* begin DATA LISTING *

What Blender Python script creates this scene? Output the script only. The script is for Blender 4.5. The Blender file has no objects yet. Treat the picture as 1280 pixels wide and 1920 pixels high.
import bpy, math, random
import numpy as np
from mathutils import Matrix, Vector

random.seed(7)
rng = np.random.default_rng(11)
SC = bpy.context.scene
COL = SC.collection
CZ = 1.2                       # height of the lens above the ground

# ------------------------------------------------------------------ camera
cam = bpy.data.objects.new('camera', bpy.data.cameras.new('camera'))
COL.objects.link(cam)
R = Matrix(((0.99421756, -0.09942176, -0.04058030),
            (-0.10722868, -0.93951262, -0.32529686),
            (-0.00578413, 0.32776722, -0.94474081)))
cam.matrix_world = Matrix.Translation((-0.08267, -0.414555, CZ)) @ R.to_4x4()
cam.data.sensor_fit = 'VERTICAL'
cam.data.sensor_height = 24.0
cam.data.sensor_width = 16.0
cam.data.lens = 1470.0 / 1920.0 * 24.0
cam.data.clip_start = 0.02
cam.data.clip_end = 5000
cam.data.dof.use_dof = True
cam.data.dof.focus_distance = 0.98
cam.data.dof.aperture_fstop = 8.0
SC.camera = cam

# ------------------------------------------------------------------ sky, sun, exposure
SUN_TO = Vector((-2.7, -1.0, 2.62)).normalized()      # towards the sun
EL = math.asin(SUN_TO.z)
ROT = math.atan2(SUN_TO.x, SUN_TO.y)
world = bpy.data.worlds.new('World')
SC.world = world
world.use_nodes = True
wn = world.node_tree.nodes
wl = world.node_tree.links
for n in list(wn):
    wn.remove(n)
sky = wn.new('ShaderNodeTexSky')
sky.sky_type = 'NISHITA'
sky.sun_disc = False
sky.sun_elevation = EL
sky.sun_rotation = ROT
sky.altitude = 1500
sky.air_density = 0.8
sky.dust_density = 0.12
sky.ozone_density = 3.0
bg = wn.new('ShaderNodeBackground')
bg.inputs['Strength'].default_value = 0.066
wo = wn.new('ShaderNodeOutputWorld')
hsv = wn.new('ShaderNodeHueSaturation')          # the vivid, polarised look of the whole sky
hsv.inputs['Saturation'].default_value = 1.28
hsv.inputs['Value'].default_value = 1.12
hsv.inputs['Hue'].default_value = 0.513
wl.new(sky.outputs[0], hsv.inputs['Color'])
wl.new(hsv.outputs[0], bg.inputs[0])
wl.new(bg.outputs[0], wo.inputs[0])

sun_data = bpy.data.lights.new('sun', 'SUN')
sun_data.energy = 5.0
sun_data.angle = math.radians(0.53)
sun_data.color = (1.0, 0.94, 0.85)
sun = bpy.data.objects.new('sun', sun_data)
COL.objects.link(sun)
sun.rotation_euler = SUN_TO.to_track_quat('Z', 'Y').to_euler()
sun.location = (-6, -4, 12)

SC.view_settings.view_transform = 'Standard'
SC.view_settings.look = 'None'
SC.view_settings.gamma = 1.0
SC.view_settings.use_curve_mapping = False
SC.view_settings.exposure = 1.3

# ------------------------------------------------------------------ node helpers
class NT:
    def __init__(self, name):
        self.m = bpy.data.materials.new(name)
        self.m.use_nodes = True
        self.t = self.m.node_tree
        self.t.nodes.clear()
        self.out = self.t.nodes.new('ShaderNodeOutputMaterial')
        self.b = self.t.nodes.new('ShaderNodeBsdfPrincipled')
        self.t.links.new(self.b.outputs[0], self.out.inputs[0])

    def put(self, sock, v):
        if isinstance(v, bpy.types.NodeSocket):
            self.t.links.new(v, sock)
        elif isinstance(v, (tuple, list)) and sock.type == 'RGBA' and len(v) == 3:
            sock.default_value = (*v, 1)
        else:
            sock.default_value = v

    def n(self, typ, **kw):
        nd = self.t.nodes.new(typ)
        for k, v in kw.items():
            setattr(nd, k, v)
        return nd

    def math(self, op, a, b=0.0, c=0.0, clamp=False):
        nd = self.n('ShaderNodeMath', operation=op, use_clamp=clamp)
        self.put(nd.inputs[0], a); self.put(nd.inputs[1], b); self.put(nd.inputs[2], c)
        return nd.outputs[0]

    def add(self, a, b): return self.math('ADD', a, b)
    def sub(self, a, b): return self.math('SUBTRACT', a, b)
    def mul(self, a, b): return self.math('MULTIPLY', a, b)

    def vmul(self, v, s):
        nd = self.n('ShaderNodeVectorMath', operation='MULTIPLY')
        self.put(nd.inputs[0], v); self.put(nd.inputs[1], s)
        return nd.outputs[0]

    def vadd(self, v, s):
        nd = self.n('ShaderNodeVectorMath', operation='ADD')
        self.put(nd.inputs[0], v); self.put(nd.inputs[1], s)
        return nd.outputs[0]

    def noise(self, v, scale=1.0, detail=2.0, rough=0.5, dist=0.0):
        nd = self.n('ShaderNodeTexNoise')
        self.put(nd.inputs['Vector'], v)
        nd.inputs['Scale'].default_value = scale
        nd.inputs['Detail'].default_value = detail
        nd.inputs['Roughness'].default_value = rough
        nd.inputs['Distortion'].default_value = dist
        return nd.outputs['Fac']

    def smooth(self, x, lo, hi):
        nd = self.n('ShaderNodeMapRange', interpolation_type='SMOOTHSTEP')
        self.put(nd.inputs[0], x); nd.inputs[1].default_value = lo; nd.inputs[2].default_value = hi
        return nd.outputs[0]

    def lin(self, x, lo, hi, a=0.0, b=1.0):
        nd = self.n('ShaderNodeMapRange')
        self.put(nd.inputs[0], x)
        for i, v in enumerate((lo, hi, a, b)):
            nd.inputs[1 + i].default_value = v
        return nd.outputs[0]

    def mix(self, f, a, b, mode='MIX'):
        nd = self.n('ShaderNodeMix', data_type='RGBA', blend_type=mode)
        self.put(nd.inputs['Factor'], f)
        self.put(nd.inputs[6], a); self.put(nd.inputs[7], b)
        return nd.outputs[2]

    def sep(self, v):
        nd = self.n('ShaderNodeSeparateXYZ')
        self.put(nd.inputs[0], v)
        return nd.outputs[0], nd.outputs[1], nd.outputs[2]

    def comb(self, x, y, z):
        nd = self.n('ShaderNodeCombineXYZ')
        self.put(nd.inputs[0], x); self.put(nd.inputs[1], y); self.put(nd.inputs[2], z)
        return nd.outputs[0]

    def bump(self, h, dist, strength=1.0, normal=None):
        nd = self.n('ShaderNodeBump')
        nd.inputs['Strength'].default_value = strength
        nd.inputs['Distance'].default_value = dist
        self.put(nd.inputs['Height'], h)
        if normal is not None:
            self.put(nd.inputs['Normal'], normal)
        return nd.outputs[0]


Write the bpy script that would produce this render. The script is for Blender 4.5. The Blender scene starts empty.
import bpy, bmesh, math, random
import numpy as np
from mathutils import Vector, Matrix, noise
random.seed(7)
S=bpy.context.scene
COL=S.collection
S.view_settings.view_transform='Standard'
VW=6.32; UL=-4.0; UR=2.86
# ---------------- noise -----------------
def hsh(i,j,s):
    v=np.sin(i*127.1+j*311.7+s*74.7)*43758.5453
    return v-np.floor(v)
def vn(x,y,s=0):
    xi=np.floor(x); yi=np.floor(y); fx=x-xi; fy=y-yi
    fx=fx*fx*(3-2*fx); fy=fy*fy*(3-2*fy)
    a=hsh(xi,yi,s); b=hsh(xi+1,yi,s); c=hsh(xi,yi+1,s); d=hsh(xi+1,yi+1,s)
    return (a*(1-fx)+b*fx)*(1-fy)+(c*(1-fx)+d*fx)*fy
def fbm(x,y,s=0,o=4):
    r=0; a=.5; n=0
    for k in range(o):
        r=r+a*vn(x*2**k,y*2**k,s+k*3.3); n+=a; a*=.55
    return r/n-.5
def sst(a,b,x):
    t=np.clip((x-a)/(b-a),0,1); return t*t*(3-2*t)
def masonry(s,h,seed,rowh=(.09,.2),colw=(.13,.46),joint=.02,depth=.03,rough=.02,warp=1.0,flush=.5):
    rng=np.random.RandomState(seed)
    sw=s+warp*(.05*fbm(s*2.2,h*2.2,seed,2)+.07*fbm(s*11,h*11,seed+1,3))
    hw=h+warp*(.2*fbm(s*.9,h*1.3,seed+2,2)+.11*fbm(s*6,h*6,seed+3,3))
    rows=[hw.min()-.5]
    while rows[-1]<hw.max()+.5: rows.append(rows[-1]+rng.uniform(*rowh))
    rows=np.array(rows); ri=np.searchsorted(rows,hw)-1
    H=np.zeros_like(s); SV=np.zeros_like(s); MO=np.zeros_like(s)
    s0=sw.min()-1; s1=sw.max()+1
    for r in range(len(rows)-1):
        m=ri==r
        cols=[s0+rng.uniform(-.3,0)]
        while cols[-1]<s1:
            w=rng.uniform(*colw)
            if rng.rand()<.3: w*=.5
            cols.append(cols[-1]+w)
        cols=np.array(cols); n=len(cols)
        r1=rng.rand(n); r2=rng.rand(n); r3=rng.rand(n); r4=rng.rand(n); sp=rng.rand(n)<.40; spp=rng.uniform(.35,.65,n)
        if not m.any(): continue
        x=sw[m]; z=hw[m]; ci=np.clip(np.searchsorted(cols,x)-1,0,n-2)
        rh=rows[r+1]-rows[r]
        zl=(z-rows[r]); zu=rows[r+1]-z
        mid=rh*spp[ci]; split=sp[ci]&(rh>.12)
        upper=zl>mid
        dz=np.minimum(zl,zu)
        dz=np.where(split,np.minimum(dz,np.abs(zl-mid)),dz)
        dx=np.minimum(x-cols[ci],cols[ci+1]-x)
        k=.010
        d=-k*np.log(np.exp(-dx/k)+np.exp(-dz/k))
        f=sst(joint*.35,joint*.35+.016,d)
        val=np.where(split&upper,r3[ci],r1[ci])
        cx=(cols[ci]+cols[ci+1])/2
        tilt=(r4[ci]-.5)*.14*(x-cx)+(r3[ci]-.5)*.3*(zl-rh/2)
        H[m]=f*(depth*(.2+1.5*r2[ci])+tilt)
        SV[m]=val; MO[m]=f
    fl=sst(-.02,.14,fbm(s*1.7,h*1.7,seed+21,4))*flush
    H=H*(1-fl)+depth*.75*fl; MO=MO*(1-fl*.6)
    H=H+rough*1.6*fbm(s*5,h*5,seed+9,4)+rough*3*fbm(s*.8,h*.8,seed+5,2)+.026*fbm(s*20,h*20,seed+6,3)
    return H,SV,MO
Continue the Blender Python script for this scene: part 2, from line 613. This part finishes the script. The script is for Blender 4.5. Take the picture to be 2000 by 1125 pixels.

* end DATA LISTING *

Beginning at the top of the data, please return every line until and including the line containing "from mathutils import Matrix, Vector", copied exactly, and nothing past it.

What Blender Python script creates this scene? Output the script only. The script is for Blender 4.5. The Blender file has no objects yet. Treat the picture as 1280 pixels wide and 1920 pixels high.
import bpy, math, random
import numpy as np
from mathutils import Matrix, Vector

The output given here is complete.